Ketiga, marah dapat merubah fungsi organ tubuh. Berkait dengan ini, Dr.Mann menyebutkan bahwa berdasarkan penyelidikan ilmiah mengenai pengaruh fisiologis akibat kecemasan (baca: marah-Pen) telah mengungkapkan adanya berbagai perubahan dalam seluruh anggota tubuh seperti hati, pembuluh darah, perut, otak dan kelenjar-kelenjar dalam tubuh. Seluruh jalan fungsi tubuh yang alamiah berubah pada waktu marah. Hormon adrenalin dan hormon-hormon lainnya menyalakan bahan bakar pada saat marah muncul.
Keempat, marah akan “mempercepat kematian.” Amarah yang terjadi pada seseorang akan mempengaruhi atas kualitas kesehatannya. Menurut para ahli kesehatan, amarah dapat menyebabkan kematian secara mendadak jika hal itu mencapai tingkat kehebatan tertentu. Imam Ali as pernah berkata, “Barangsiapa yang tidak dapat menahan amarahnya, maka akan mempercepat kematian.”
Berkait dengan pengendalian marah, secara umum seperti diungkap Drs.
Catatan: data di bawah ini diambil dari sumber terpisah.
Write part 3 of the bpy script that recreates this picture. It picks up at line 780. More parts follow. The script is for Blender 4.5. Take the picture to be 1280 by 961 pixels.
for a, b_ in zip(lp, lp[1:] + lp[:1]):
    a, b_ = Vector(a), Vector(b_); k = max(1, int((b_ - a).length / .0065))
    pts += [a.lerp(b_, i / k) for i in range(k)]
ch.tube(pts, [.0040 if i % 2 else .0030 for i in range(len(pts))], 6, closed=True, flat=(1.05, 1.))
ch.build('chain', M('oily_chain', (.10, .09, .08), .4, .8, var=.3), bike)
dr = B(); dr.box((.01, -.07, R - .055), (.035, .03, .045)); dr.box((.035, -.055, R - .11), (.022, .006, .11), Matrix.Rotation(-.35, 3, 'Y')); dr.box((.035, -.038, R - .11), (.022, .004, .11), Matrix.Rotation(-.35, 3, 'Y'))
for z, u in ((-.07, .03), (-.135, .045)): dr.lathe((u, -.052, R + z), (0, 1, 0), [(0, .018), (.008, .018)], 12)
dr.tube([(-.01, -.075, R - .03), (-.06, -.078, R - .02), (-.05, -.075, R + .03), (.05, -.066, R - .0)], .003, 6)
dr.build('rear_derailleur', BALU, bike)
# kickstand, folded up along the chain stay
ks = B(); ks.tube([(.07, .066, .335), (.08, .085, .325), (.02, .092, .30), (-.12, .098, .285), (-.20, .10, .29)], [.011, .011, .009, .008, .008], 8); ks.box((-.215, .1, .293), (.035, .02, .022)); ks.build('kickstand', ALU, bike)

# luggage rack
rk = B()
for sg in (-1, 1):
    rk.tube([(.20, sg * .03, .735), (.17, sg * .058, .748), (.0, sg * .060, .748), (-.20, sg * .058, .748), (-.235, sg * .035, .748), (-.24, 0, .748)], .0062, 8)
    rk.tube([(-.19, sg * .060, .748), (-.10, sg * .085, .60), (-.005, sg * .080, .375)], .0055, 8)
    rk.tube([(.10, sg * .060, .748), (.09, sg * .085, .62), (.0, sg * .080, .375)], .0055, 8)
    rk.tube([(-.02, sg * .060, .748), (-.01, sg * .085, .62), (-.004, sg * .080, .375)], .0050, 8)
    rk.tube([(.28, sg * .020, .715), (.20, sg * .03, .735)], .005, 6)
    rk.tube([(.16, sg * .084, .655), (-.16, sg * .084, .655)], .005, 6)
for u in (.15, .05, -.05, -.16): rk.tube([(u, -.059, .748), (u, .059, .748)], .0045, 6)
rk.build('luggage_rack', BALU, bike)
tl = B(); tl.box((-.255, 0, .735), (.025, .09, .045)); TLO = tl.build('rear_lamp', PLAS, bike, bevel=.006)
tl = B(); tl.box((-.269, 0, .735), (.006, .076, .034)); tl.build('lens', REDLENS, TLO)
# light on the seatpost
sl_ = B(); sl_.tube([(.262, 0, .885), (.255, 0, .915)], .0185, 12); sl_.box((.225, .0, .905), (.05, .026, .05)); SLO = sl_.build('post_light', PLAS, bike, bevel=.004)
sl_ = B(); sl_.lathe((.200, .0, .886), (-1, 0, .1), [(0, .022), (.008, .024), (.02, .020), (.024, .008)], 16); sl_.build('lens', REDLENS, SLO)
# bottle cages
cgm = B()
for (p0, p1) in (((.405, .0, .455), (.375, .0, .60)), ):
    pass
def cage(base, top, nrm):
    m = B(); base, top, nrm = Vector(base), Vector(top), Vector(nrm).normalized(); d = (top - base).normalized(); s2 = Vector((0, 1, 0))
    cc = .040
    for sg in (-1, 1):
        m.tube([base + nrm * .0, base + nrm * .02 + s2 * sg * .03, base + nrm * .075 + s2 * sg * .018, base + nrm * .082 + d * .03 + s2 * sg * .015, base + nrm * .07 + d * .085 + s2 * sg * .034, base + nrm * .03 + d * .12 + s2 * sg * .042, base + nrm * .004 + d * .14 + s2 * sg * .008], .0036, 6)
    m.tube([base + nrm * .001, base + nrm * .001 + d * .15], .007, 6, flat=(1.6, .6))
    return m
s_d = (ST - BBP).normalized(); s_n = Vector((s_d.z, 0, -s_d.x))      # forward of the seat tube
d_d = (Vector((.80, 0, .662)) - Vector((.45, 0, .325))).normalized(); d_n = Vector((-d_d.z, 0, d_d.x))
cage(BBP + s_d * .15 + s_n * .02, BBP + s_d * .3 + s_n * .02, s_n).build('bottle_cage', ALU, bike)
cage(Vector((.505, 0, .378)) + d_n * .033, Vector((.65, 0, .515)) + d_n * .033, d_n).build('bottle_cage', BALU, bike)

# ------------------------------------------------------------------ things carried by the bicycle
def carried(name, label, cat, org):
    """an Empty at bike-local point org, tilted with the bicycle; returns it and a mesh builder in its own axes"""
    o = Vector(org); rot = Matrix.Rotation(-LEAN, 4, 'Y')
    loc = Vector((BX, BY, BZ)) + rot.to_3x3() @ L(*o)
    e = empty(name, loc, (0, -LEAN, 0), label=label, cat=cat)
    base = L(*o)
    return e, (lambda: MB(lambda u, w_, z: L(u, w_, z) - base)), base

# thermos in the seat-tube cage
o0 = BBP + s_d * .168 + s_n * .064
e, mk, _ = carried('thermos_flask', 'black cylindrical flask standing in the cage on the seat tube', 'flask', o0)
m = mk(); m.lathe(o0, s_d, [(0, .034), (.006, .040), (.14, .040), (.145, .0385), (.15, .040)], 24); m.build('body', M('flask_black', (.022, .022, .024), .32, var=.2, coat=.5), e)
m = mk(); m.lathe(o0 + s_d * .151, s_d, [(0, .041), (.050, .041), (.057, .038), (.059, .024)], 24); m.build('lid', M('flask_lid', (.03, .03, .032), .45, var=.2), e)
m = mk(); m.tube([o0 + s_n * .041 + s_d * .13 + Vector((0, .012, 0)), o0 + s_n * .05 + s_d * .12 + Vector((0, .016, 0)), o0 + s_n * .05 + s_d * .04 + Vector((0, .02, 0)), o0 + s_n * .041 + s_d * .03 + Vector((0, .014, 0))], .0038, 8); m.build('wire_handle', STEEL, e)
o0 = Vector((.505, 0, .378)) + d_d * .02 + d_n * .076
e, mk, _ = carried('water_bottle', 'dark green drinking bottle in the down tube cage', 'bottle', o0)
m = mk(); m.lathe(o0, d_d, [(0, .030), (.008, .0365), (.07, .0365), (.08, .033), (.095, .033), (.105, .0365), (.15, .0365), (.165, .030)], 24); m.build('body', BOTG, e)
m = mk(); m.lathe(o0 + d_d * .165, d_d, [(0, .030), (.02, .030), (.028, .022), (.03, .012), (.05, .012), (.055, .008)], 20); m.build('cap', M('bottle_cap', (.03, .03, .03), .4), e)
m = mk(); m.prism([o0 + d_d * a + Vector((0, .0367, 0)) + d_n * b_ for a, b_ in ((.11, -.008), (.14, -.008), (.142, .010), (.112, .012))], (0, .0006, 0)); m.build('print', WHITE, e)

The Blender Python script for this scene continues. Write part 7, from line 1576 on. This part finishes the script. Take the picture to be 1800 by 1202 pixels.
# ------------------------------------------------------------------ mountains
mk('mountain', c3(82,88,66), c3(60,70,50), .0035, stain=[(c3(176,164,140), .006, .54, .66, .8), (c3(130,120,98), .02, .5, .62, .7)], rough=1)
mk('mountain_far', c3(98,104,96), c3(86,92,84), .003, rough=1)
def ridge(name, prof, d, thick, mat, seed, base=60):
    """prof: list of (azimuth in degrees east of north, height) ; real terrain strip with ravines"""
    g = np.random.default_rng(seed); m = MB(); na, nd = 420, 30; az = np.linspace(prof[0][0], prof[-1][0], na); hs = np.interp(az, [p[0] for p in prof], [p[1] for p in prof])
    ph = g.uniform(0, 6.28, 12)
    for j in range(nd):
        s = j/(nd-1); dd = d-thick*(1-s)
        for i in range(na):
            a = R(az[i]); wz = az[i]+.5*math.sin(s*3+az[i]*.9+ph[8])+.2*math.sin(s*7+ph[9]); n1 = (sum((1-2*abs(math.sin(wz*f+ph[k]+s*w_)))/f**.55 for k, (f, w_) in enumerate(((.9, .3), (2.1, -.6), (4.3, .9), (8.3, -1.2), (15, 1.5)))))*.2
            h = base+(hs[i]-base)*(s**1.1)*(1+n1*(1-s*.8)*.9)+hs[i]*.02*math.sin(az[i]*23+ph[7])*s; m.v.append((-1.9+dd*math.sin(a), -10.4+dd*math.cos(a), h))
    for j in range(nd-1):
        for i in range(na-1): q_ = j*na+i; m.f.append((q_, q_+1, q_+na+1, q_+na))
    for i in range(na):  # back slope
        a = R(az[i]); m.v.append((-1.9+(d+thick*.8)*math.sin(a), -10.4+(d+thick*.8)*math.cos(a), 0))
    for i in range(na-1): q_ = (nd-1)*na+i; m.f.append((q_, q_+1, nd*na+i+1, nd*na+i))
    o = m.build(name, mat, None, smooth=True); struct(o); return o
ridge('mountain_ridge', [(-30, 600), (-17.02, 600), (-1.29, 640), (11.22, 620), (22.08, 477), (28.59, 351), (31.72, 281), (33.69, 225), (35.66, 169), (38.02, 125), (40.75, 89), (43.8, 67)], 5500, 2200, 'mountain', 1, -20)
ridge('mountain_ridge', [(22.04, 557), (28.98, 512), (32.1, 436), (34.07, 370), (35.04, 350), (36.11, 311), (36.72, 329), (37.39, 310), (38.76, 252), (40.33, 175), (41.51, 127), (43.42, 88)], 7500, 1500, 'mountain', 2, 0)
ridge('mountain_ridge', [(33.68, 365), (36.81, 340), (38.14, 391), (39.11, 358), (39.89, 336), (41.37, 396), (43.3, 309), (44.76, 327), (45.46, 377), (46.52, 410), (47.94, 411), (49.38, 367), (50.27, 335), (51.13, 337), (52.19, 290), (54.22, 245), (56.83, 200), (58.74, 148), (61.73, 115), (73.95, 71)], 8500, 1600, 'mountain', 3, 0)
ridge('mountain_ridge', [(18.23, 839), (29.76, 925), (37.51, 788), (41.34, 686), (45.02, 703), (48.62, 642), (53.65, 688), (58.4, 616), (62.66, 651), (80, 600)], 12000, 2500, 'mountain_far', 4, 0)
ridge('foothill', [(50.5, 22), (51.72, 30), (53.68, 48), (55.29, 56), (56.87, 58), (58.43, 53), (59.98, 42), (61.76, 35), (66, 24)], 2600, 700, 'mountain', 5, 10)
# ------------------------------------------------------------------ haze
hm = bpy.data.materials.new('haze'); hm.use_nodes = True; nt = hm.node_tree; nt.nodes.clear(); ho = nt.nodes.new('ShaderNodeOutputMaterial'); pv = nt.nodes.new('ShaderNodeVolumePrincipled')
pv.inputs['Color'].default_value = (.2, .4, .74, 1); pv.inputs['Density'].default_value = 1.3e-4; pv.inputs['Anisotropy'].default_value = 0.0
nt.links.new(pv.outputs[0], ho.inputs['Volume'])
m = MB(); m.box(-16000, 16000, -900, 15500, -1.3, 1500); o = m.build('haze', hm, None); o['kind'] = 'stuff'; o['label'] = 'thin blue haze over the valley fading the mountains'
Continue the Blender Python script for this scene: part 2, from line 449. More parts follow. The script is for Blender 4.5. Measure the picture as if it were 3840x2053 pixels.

Karman ada empat kiatnya, yaitu:
Pertama, bila anda sedang marah maka hendaklah membaca “ta’awwudz” (mohon perlindungan) kepada Allah Swt, sebab pada hakekatnya perasaan marah yang tidak terkendali adalah dorongan setan. Nabi Saw bersabda, “Apabila salah seorang diantaramu marah maka katakanlah: ‘Aku berlindung kepada Allah,’ maka marahnya akan menjadi reda.” (HR. Abi Dunya).
Kedua, bila anda sedang marah maka berusahalah untuk diam atau tidak banyak bicara, sebagaimana sabda Nabi Saw, “Apabila salah seorang diantara kamu marah maka diamlah.” (HR. Ahmad).
Ketiga, bila anda sedang marah dalam keadaan berdiri maka duduklah, bila duduk masih marah maka berbaringlah. Hal tersebut ditegaskan oleh Nabi Saw, “Marah itu dari setan, maka apabila salah seorang di antaramu marah dalam keadaan berdiri maka duduklah, dan apabila dalam keadaan duduk maka berbaringlah.” (HR. Asy-Syaikhany).
Keempat, bila upaya ta’awwudz, diam, duduk, dan berbaring tidak mampu mengendalikan amarah anda, maka upaya terakhir yang bisa dilakukaan adalah dengan cara berwudhu atau mandi. Sebagaimana sabda Nabi Saw, “Sesungguhnya marah itu dari setan dan setan terbuat dari api. Dan api hanya bisa dipadamkan oleh air. Oleh karena itu, apabila seorang di antaramu marah maka berwudhulah atau mandilah.” (HR. Ibnu Asakir, Mauquf).